I am now 54 years old as of 12:00 PM

Bongbong left at 8:00 PM tonight. He landed at Bangkok at 11:05 PM.

We met the more than 900 mayors of Visayas and Mindanao.

I signed the new Land Reform Code and its funding.

The meeting with the mayors delegations by province from 11:00 AM to 6:00 PM then a break for dinner and my accompanying Bongbong to the airport and a meeting with the Malacañang Press Club. Then I resumed with Imelda at 10:00 PM and finished at 11:45 PM.

Then met with the Federation of Filipino Chinese Chambers of Commerce.

Official Gazette for September 10, 1971: PRESIDENT MARCOS signed into law Senate Bill No. 478 (H. No. 3453), providing omnibus amendments to the Agricultural Land Reform Code (R.A. 3844); and Senate Bill No. 633 (H. No. 3463), providing for an Agrarian Land Reform Special Fund.
The signing was done at the Malacañang grounds in the presence of a big group of farmers, including delegations from the Agricultural Cooperative League of the Philippines (ACLP) and the Federation of Free Farmers led by its president, Jeremias Montemayor.
Also present were the First Lady, Imelda R. Marcos, Speaker Cornelio T. Villareal, senators, congressmen, provincial governors, and city and municipal mayors from the Visayas and Mindanao.
In his brief remarks during the ceremony, the President said that the amendments to the Land Reform Code was made in response to the insistent clamor of the nation for a more dynamic land program.
He said that the new laws represent the accumulated experience in the implementation of the Code since its enactment in 1963.
Earlier in the morning, the President met with some 2,500 provincial, city and municipal mayors and other officials from the Visayas and Mindanao, at the Malacañang Maharlika Hall. The President asked the local officials to demonstrate their support for the objectives of the Nacionalista Party in the November elections, such that the “irrevocable fight against communism” would become a deep commitment of the people. The President was swamped with resolutions adopted by provincial boards and municipal councils pledging support to the suspension of the privilege of the writ of habeas corpus.
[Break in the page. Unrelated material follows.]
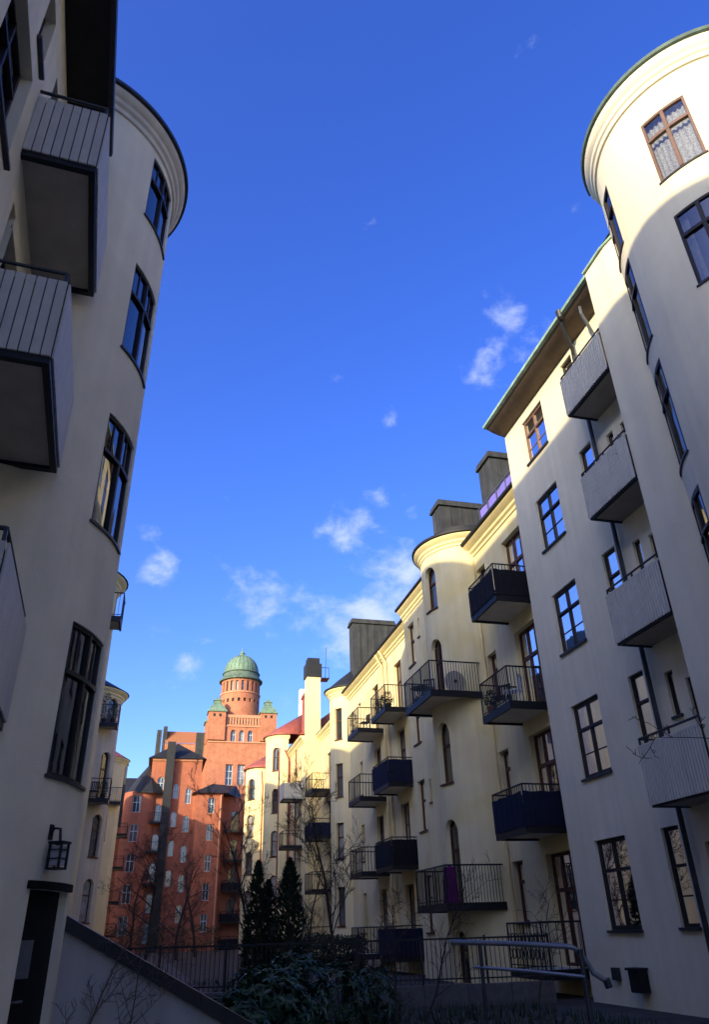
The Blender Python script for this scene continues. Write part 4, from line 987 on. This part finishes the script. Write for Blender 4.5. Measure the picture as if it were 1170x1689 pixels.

Upon the suggestion of the President, the local officials also adopted unanimously a resolution pledging to comply with the provisions of the Electoral Reform Bill (now R.A. 6388) which, the President said, is part of the Nacionalista Party reform program.
Another group, the United Disabled Veterans Association of the Philippines, presented the President with a resolution endorsing the suspension of the writ privilege. In their resolution, the disabled veterans led by Ben S. Florentino, president, said that they “have complete faith and trust in His Excellency, President Marcos, and believe that His Excellency’s decision to suspend the privilege was the result of a dispassionate and careful examination of intelligence documents, facts and evidence which he alone was in a position to assess.”
On the eve of his birthday, the President granted executive clemency to 191 prisoners, upon the recommendation of the Board of Pardons and Parole. Of the prisoners extended executive clemency, five were granted absolute pardon, five special absolute pardon, on conditional pardon, with voluntary deportation, 128 conditional pardon with parole conditions, and 5.7 commutation of sentence.

And Imelda greeted me at exactly 12:00 when we retired so I could receive my gifts from her.

The Manila Daily Bulletin today headlined the UPI [United Press International] report of my book “Today’s Revolution: Democracy” quoting extensively from the Introduction and the Epilogue.

This book is now marked by the headline as against Media and Maoism. It will most probably spawn controversies for some time to come.

I wonder, though, if many of those who will discuss it will understand the theory and ideology that I sought to explain in advisedly simple terms in the book. But precisely because it will be hard to comprehend, I may have to write a simpler version of this simple version that came out of the complicated original manuscript.